# Directions
Go through the records and copy each line where the word "script" occurs.

--- start of Record set ---

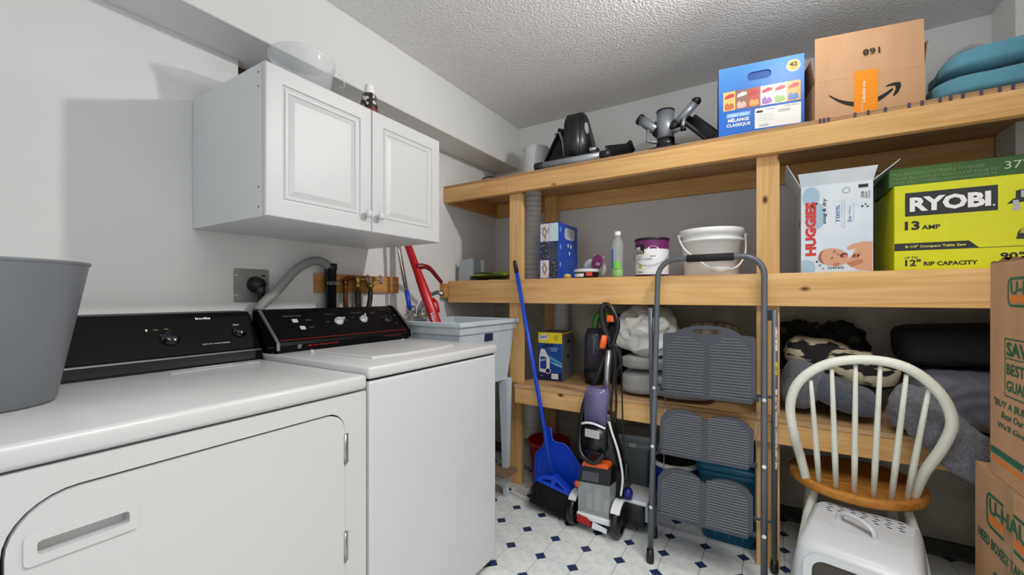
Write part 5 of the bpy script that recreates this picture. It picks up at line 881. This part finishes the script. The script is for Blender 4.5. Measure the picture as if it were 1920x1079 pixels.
BB = mat('bucket_blue', (22, 44, 150), 0.3); B().lathe([(0, 0), (0.095, 0), (0.098, 0.005), (0.12, 0.27), (0.116, 0.272), (0.092, 0.01), (0, 0.008)], (0, 0, 0), 40).build('body', BB, bb_, True); B().lathe([(0.119, 0.262), (0.127, 0.264), (0.128, 0.285), (0.118, 0.288), (0.115, 0.27)], (0, 0, 0), 40).build('rim', PW, bb_, True)
B().lathe([(0.114, 0.268), (0.09, 0.25), (0.07, 0.16), (0.0, 0.15)], (0, 0, 0), 28).build('wringer', mat('wringer_black', (26, 28, 34), 0.4), bb_, True); B().box(0.02, 0.06, -0.132, -0.123, 0.255, 0.285, 0.003, 2).build('spout', PW, bb_, True)
tt = thing('storage_tote', 'teal plastic storage tote on the floor behind the ladder', 'tote', (1.66, 2.43, 0))
TQ = mat('tote_teal', (14, 92, 124), 0.35); skin([rr3(0.24, 0.38, 0.04, 0.0), rr3(0.27, 0.42, 0.045, 0.32), rr3(0.285, 0.44, 0.045, 0.322), rr3(0.285, 0.44, 0.045, 0.345)], TQ, 'body', tt); skin([rr3(0.292, 0.448, 0.045, 0.346), rr3(0.292, 0.448, 0.045, 0.366), rr3(0.26, 0.41, 0.04, 0.376), rr3(0.2, 0.34, 0.04, 0.37)], TQ, 'lid', tt)
for x in (-0.06, 0.0, 0.06): B().box(x - 0.005, x + 0.005, -0.203 - 0.005, -0.192, 0.03, 0.3, 0.003, 2).build('rib', TQ, tt, True)
B().box(0.1, 0.565, 1.97, 2.1, 0.155, 0.175, 0.003, 1).build('wood_plank', mat('grey_plank', (128, 104, 82), 0.8, var=0.15, vscale=8), sk)  # loose wooden plank below the tub, only grouped with the sink
tag(B().soft((0.90, 2.55, 0.205), (0.16, 0.15, 0.4), 4, 10, 0.01, 6, 2).build('dark_bin', mat('bin_dark', (20, 20, 22), 0.6), loc=(0.90, 2.55, 0)), 'dark upright container in shadow between red bucket and square pail', 'container')

# broom and dustpan
br = thing('push_broom', 'blue-handled broom with black bristles leaning on the shelving', 'broom', (0.82, 2.04, 0))
BLP = mat('broom_blue', (16, 70, 205), 0.32)
p0 = Vector((0.829, 2.032, 0.21)); p1 = Vector((0.557, 2.078, 1.392)); dv = p1 - p0
B().cyl(p0, p0 + dv * 0.945, 0.0115, n=16).build('handle', BLP, br); B().tube([p0 + dv * 0.94, p0 + dv * 0.99, p1], [0.0125, 0.012, 0.008], 14).build('handle_cap', BLACK, br)
ax_ = Vector((0.98, -0.02, -0.17)).normalized(); zz_ = Vector((-0.2, 0.0, 0.98)); zz_ = (zz_ - ax_ * zz_.dot(ax_)).normalized(); hc = Vector((0.835, 2.032, 0.165))
hs_ = [(-0.098, 0.008), (-0.07, 0.03), (-0.03, 0.045), (0.0, 0.062), (0.03, 0.045), (0.07, 0.028), (0.098, 0.008), (0.1, -0.012), (-0.1, -0.012)]
B().plate(hs_, [[(-0.075, 0.006), (-0.05, 0.018), (-0.012, 0.03), (-0.012, 0.004)], [(0.012, 0.004), (0.012, 0.03), (0.05, 0.018), (0.075, 0.006)]], hc + ax_.cross(zz_) * -0.018, ax_, zz_, 0.036).build('head', BLP, br)
bri = B(); nrm = ax_.cross(zz_)
for i in range(64):
    for j in range(9):
        a_ = -0.094 + 0.188 * i / 63 + random.uniform(-0.002, 0.002); c_ = -0.014 + 0.028 * j / 8; fl2 = 1.22 + random.uniform(-0.05, 0.08)
        base = hc + ax_ * a_ + nrm * c_ - zz_ * 0.01; L2 = 0.135 + random.uniform(-0.012, 0.01); tip = base + ax_ * a_ * (fl2 - 1) * 1.2 - zz_ * L2 + nrm * c_ * 1.4 + Vector((random.uniform(-0.006, 0.006), 0, 0)); tip.z = max(tip.z, 0.002)
        bri.tube([base, base.lerp(tip, 0.5), tip], [0.0019, 0.0019, 0.0012], 3, cap=False)
for k in range(16):
    base = hc - ax_ * 0.094 - zz_ * 0.012; tip = base + Vector((-0.05 - 0.03 * random.random(), random.uniform(-0.02, 0.02), -0.12 + 0.03 * random.random())); bri.tube([base, base.lerp(tip, 0.5) + Vector((-0.006, 0, 0.006)), tip], [0.0012, 0.001, 0.0006], 3, cap=False)
bo2 = bri.build('bristles', mat('bristle_black', (16, 16, 18), 0.6), br); bo2['kind'] = 'stuff'
dp = thing('dustpan', 'blue upright dustpan clipped behind the broom', 'dustpan', (0.82, 2.09, 0.02))
Pz = [(0.734, 0.435), (0.775, 0.445), (0.782, 0.385), (0.797, 0.368), (0.86, 0.366), (0.885, 0.35), (0.962, 0.262), (0.95, 0.17), (0.94, 0.05), (0.69, 0.03), (0.676, 0.132), (0.68, 0.268), (0.69, 0.29), (0.722, 0.318), (0.738, 0.355)]
ctr = Vector((0.81, 0, 0.2))
B().plate([(p[0], p[1]) for p in Pz], [], (0, 2.118, 0), (1, 0, 0), (0, 0, 1), 0.004).build('pan', BLP, dp)
n_ = len(Pz); rl = B().tube([(p[0], 2.11, p[1]) for p in Pz[1:9]], 0.0055, 8).tube([(p[0], 2.11, p[1]) for p in Pz[9:] + Pz[:1]], 0.0055, 8)
rl.build('raised_edge', BLP, dp)
B().plate([(0.71, 0.05), (0.925, 0.06), (0.93, 0.255), (0.872, 0.325), (0.8, 0.335), (0.705, 0.265)], [[(0.718, 0.06), (0.918, 0.07), (0.922, 0.252), (0.868, 0.316), (0.804, 0.325), (0.713, 0.26)]], (0, 2.114, 0), (1, 0, 0), (0, 0, 1), 0.003).build('inner_ridge', BLP, dp)

# ================================================================ upright carpet cleaner
vc = thing('carpet_cleaner', 'upright black and white carpet cleaner with orange accents and clear tank', 'carpet cleaner', (1.08, 2.02, 0))
VW = mat('cleaner_white', (228, 230, 234), 0.3); VO = mat('cleaner_orange', (238, 100, 44), 0.35); VB = mat('cleaner_black', (17, 17, 20), 0.28); CLT = mat('tank_clear', (196, 202, 204), 0.12, alpha=0.5); PUR = mat('tank_purple', (120, 116, 160), 0.12, alpha=0.72)
def rl_(pts, z): return pts
def wheel(x, w_, y, r_, nm='wheel'):
    wo = B().lathe([(0.0, -w_ / 2), (r_ * 0.7, -w_ / 2), (r_ * 0.93, -w_ / 2), (r_, -w_ / 2 + 0.006), (r_, w_ / 2 - 0.006), (r_ * 0.93, w_ / 2), (r_ * 0.72, w_ / 2), (r_ * 0.68, w_ / 2 - 0.008), (r_ * 0.2, w_ / 2 - 0.006), (r_ * 0.18, w_ / 2 + 0.002), (0, w_ / 2 + 0.002)], (x, y, r_), 32, (1, 0, 0)).build(nm, VB, vc)
    for k in range(5): t = k * 2 * pi / 5; B().box(0, 0.006, -0.006, 0.006, 0.012, r_ * 0.7, 0.001, 1, Matrix.Translation((x + w_ / 2 - 0.009, y, r_)) @ Matrix.Rotation(t, 4, 'X')).build('spoke', VB, wo)
wheel(1.192, 0.034, 2.02, 0.083); wheel(0.962, 0.034, 2.02, 0.078)
B().box(0.985, 1.172, 1.985, 2.14, 0.045, 0.1, 0.012, 3).build('base', VB, vc)
B().box(0.99, 1.165, 1.967, 1.99, 0.062, 0.094, 0.008, 3).build('front_bumper', VW, vc); B().plate([(0.996, 0.048), (1.07, 0.04), (1.066, 0.066), (1.05, 0.078), (0.998, 0.086)], [], (0, 1.966, 0), (1, 0, 0), (0, 0, 1), 0.006).build('red_light', mat('lens_red', (170, 16, 24), 0.2), vc); B().plate([(1.075, 0.036), (1.15, 0.03), (1.152, 0.05), (1.08, 0.066)], [], (0, 1.966, 0), (1, 0, 0), (0, 0, 1), 0.006).build('white_lens', VW, vc)
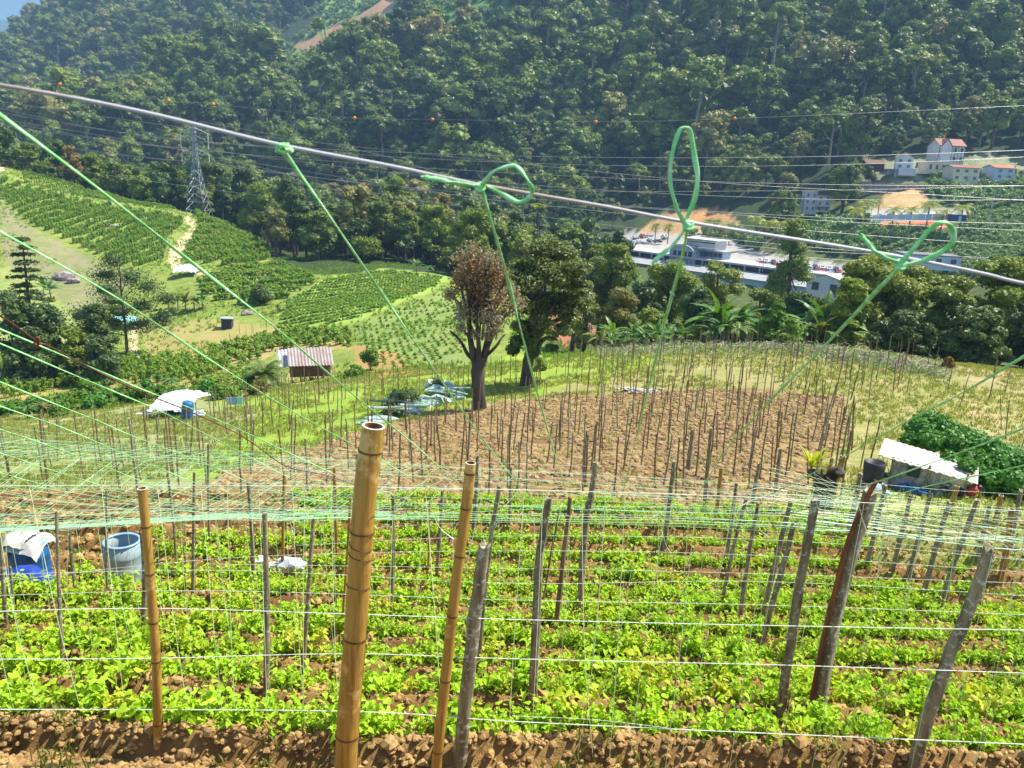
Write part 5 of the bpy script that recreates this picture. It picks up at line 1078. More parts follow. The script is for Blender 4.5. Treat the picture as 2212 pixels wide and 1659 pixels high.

--- end of Record set ---

# Solution for this task
Write part 5 of the bpy script that recreates this picture. It picks up at line 881. This part finishes the script. The script is for Blender 4.5. Measure the picture as if it were 1920x1079 pixels.
Write part 5 of the bpy script that recreates this picture. It picks up at line 1078. More parts follow. The script is for Blender 4.5. Treat the picture as 2212 pixels wide and 1659 pixels high.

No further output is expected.